Para cualquiera que pase por este lugar será un torrente como tantos en la Forestal, una salida de agua que recoge la montaña en tiempo de lluvia, de fundida de nieve o de fuentes que brotan del subsuelo.
Para mí es un lugar especial: situado en una confluencia de caminos, estos delimitan el espacio casi en triangulo. Me gusta caminarlo desde el puente de piedra por el que pasa hasta el torrente principal y hasta encontrar los prados de arriba. Antes y después del puente hay una pequeña zona llana para descansar y saciar al caminante, pinos y un par de sauces que con sus brazos alargados hacia lo alto dibujan el cielo. Más arriba el torrente de agua: ahora espumoso porque en la bajada pica con las rocas; ahora saltando para ganar espacio en la pendiente; ahora más calmado al encontrar un obstáculo y estancarse. Me gusta en especial el trozo donde hay una gran piedra por donde el agua no se para, como en un lavadero imaginario al que sigue un pozo que permitiría el baño de entes menudos como son las hadas.
Desde que lo conozco – cuando era niña a menudo comíamos al otro lado del puente, más abierto, más soleado – siempre me ha parecido un rincón habitado por la magia, lleno de hadas.
Cuando crecí ha sido el sitio donde me ha gustado dejar los sentimientos tristes y contrastar con su frescor los alegres. Donde me gusta compartir las emociones con los que quiero. Donde quiero beber y sentir el agua corriendo por fuera y por dentro de mi cuerpo.

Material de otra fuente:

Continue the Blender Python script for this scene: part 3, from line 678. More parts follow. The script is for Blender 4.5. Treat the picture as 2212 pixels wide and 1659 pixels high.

Por muchas veces que vaya siempre es diferente: es la luz, son los colores, los olores, el punto de brote de las hojas y las flores, los árboles nuevos y los que se han muerto, muchos tumbados por la nieve mal caída la primavera anterior. Siempre es diferente pero siempre mantiene la esencia… ojalá lo supiésemos hacer de manera tan sencilla nosotros, como seguro que sí lo saben hacer las hadas.